Setiap kali mengunjungi para sahabatnya, Rasulullah tidak pernah memilih-milih tempat duduk. Beliau duduk begitu saja di manapun ada tempat luang. Ia bergurau dengan para sahabat, bergaul erat dengan mereka, diajaknya mereka berbincang-bincang. Jika para sahabat kebetulan disertai anak-anak mereka, Rasulullah mengajak anak-anak itu bermain-main. Kemudian, didudukkannya anak-anak itu di pangkuan beliau.

Rasulullah tidak pernah menolak undangan. Beliau selalu datang apabila diundang, baik oleh orang merdeka, budak sahaya, maupun orang miskin. 

Dikunjunginya orang yang sakit walaupun letaknya jauh di ujung kota. Orang yang datang minta maaf selalu beliau maafkan. Beliau selalu yang memulai memberi salam kepada orang yang dijumpai. Beliau pasti selalu yang lebih dulu mengulurkan tangan menjabat sahabat-sahabatnya.

Tidak akan pernah lagi kita menjumpai seorang pemimpin yang begitu lembut dan begitu menyayangi rakyatnya, pemimpin yang hidup sederhana seperti kebanyakan rakyatnya, pemimpin yang mampu memberi nasihat dan teladan, pemimpin yang selalu siap memberi dan mendapat tempat di lubuk hati terdalam setiap orang yang mengenalnya.

لَقَدْ جَاءَكُمْ رَسُولٌ مِنْ أَنْفُسِكُمْ عَزِيزٌ عَلَيْهِ مَا عَنِتُّمْ حَرِيصٌ عَلَيْكُمْ بِالْمُؤْمِنِينَ رَءُوفٌ رَحِيمٌ
Surah At-Taubah (9:128)

"Sungguh telah datang kepadamu seorang rasul dari kaummu sendiri, berat terasa olehnya penderitaan yang kamu alami, (dia) sangat menginginkan (keimanan dan keislaman) bagimu, penyantun, dan penyayang terhadap orang-orang yang beriman."


Shalat Rasulullah

Shalat Rasulullah adalah shalat yang paling indah dibanding semua sahabatnya.
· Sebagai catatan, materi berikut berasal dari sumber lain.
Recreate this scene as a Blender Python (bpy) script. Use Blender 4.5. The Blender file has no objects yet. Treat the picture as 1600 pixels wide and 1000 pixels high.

Beliau melakukan shalat seakan sedang berjumpa dengan orang yang paling ia sayangi sehingga sulit rasanya untuk berpisah. Shalat beliau seakan-akan merupakan suatu pertemuan terakhir dengan orang yang dicintainya. Shalat beliau begitu khusyuk, seolah-olah beliau sedang bercakap-cakap dan memandang Allah.